Repeat the lines below exactly as they appear, but leave out the images.
━━ Data provided ━━
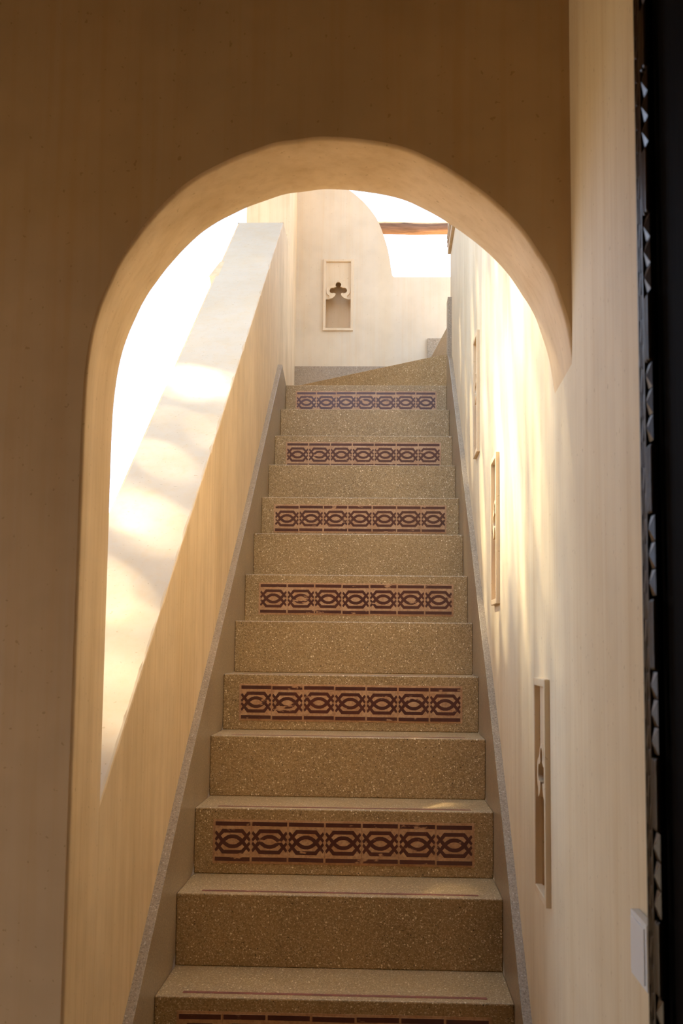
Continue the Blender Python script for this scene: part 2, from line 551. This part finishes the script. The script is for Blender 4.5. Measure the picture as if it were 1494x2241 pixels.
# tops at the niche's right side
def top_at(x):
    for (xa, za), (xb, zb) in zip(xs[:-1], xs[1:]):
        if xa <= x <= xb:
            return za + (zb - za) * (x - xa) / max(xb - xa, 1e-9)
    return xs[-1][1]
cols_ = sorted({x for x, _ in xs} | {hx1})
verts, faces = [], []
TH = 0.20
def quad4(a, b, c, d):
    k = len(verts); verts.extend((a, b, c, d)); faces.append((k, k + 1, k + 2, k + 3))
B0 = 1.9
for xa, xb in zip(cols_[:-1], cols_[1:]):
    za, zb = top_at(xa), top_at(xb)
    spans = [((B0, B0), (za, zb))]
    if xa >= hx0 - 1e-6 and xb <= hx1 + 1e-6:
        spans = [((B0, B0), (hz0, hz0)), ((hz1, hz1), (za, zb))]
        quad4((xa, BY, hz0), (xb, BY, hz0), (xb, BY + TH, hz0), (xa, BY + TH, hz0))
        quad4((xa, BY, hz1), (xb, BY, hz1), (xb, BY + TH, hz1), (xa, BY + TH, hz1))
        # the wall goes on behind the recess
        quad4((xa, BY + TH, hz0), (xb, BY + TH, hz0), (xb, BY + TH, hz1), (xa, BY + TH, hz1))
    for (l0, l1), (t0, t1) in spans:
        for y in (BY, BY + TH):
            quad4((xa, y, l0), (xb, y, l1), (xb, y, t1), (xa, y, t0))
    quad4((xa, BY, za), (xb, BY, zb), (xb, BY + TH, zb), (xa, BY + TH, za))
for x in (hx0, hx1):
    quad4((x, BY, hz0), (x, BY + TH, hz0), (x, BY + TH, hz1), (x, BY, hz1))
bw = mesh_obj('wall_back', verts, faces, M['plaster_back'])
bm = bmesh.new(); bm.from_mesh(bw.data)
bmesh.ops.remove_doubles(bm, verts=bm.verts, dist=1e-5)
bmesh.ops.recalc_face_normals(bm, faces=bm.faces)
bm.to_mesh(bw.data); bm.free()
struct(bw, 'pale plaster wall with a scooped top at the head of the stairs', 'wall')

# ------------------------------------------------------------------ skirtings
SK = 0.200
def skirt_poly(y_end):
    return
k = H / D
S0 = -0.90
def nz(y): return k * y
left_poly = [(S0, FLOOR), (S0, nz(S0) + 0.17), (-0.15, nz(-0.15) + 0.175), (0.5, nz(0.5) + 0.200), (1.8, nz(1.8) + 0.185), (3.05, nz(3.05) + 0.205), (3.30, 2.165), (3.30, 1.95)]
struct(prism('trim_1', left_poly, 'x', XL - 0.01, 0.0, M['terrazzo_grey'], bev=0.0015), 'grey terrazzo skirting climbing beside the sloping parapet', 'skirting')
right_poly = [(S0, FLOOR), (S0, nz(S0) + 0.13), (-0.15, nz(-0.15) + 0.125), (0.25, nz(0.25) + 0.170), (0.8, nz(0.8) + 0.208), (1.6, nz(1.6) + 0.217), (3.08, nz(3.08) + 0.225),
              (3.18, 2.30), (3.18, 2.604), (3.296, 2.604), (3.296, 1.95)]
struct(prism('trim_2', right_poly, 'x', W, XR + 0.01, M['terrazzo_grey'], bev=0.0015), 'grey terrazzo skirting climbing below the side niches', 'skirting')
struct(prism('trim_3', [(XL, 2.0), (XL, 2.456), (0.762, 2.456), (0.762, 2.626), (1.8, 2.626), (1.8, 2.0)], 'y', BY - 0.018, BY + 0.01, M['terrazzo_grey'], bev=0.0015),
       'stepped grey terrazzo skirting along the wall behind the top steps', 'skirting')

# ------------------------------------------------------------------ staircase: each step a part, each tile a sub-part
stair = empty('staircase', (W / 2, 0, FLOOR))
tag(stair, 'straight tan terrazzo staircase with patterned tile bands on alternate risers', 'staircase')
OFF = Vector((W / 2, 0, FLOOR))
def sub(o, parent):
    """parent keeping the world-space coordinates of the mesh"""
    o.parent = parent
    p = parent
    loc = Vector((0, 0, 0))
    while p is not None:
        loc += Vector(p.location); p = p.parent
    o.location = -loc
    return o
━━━
Written answer
Continue the Blender Python script for this scene: part 2, from line 551. This part finishes the script. The script is for Blender 4.5. Measure the picture as if it were 1494x2241 pixels.
# tops at the niche's right side
def top_at(x):
    for (xa, za), (xb, zb) in zip(xs[:-1], xs[1:]):
        if xa <= x <= xb:
            return za + (zb - za) * (x - xa) / max(xb - xa, 1e-9)
    return xs[-1][1]
cols_ = sorted({x for x, _ in xs} | {hx1})
verts, faces = [], []
TH = 0.20
def quad4(a, b, c, d):
    k = len(verts); verts.extend((a, b, c, d)); faces.append((k, k + 1, k + 2, k + 3))
B0 = 1.9
for xa, xb in zip(cols_[:-1], cols_[1:]):
    za, zb = top_at(xa), top_at(xb)
    spans = [((B0, B0), (za, zb))]
    if xa >= hx0 - 1e-6 and xb <= hx1 + 1e-6:
        spans = [((B0, B0), (hz0, hz0)), ((hz1, hz1), (za, zb))]
        quad4((xa, BY, hz0), (xb, BY, hz0), (xb, BY + TH, hz0), (xa, BY + TH, hz0))
        quad4((xa, BY, hz1), (xb, BY, hz1), (xb, BY + TH, hz1), (xa, BY + TH, hz1))
        # the wall goes on behind the recess
        quad4((xa, BY + TH, hz0), (xb, BY + TH, hz0), (xb, BY + TH, hz1), (xa, BY + TH, hz1))
    for (l0, l1), (t0, t1) in spans:
        for y in (BY, BY + TH):
            quad4((xa, y, l0), (xb, y, l1), (xb, y, t1), (xa, y, t0))
    quad4((xa, BY, za), (xb, BY, zb), (xb, BY + TH, zb), (xa, BY + TH, za))
for x in (hx0, hx1):
    quad4((x, BY, hz0), (x, BY + TH, hz0), (x, BY + TH, hz1), (x, BY, hz1))
bw = mesh_obj('wall_back', verts, faces, M['plaster_back'])
bm = bmesh.new(); bm.from_mesh(bw.data)
bmesh.ops.remove_doubles(bm, verts=bm.verts, dist=1e-5)
bmesh.ops.recalc_face_normals(bm, faces=bm.faces)
bm.to_mesh(bw.data); bm.free()
struct(bw, 'pale plaster wall with a scooped top at the head of the stairs', 'wall')

# ------------------------------------------------------------------ skirtings
SK = 0.200
def skirt_poly(y_end):
    return
k = H / D
S0 = -0.90
def nz(y): return k * y
left_poly = [(S0, FLOOR), (S0, nz(S0) + 0.17), (-0.15, nz(-0.15) + 0.175), (0.5, nz(0.5) + 0.200), (1.8, nz(1.8) + 0.185), (3.05, nz(3.05) + 0.205), (3.30, 2.165), (3.30, 1.95)]
struct(prism('trim_1', left_poly, 'x', XL - 0.01, 0.0, M['terrazzo_grey'], bev=0.0015), 'grey terrazzo skirting climbing beside the sloping parapet', 'skirting')
right_poly = [(S0, FLOOR), (S0, nz(S0) + 0.13), (-0.15, nz(-0.15) + 0.125), (0.25, nz(0.25) + 0.170), (0.8, nz(0.8) + 0.208), (1.6, nz(1.6) + 0.217), (3.08, nz(3.08) + 0.225),
              (3.18, 2.30), (3.18, 2.604), (3.296, 2.604), (3.296, 1.95)]
struct(prism('trim_2', right_poly, 'x', W, XR + 0.01, M['terrazzo_grey'], bev=0.0015), 'grey terrazzo skirting climbing below the side niches', 'skirting')
struct(prism('trim_3', [(XL, 2.0), (XL, 2.456), (0.762, 2.456), (0.762, 2.626), (1.8, 2.626), (1.8, 2.0)], 'y', BY - 0.018, BY + 0.01, M['terrazzo_grey'], bev=0.0015),
       'stepped grey terrazzo skirting along the wall behind the top steps', 'skirting')

# ------------------------------------------------------------------ staircase: each step a part, each tile a sub-part
stair = empty('staircase', (W / 2, 0, FLOOR))
tag(stair, 'straight tan terrazzo staircase with patterned tile bands on alternate risers', 'staircase')
OFF = Vector((W / 2, 0, FLOOR))
def sub(o, parent):
    """parent keeping the world-space coordinates of the mesh"""
    o.parent = parent
    p = parent
    loc = Vector((0, 0, 0))
    while p is not None:
        loc += Vector(p.location); p = p.parent
    o.location = -loc
    return o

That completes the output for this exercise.